There were other things about Laramie that didn’t quite fit the black lifestyle.
“There was no place for me to go to get my hair cut,” he said. “I had to go to Cheyenne for that. There was a black barber over there that knew how to cut our hair because of the Air Force base.
“I never had any trouble in Laramie though. The people were all very nice, but not a lot of them had ever been around a black person before. They hadn’t been exposed, and it was new for them.”
Jimerson played two seasons for UW - 1960-61 and 1961-62 - under Coach Bill Strannigan. He scored 289 points and averaged 11.6 points as a junior. As a senior, he scored 454 points and averaged 17.5 points.
He was an honorable mention All-Skyline Conference selection as a junior and a first-team pick as a senior.
Jimerson returned to UW for his third year and got his teaching certificate in education. He then returned to El Paso to teach.
About that time the FBI sent out a notice that it was looking for blacks to become clerks, and he was hired.
Even though Jimerson was with the FBI, he was drafted into the military in 1966 and spent 18 months in Vietnam. He returned to El Paso in 1967 and became an FBI agent in 1968.
Jimerson went on to become involved in some of the FBI’s biggest cases — the Patty Hearst kidnapping in 1974 and the infamous Jonestown mass suicide in Guyana in 1978.
Jimerson spent most of his FBI career battling organized crime.
Jimerson’s travels brought him back to the UW in the mid-1980s when Fennis Dembo and Eric Leckner played for the Cowboys.
“They invited me back to put on a program for the entire athletic department,” he said. “That was the first time I had been back, and I really enjoyed it.”
He also returned in 2005 during UW’s 100-Year Basketball Celebration, an event announcing its 10-member All-Century Team.

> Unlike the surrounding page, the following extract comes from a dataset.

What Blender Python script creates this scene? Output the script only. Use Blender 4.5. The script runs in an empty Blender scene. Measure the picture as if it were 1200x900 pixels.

Jimerson retired from the FBI in 1995. He then worked as a security representative for the NBA and eventually became head of security for the Golden State Warriors.
He was also part of the security force watching over the 2005 NBA All-Star Game festivities in Denver.
He gave up his NBA stint two years later and went into full retirement.
Jimerson and his second wife have been married for 32 years and live in the San Francisco Bay Area.
Jimerson said life has been good to him and he wouldn’t trade any part of it.
It has been especially good since he discovered its secret.
“It took me until I was 50 years old to discover (that),” he said.
And what is it?
“I just lowered my expectations, and everything got a whole lot simpler,” he said with a laugh.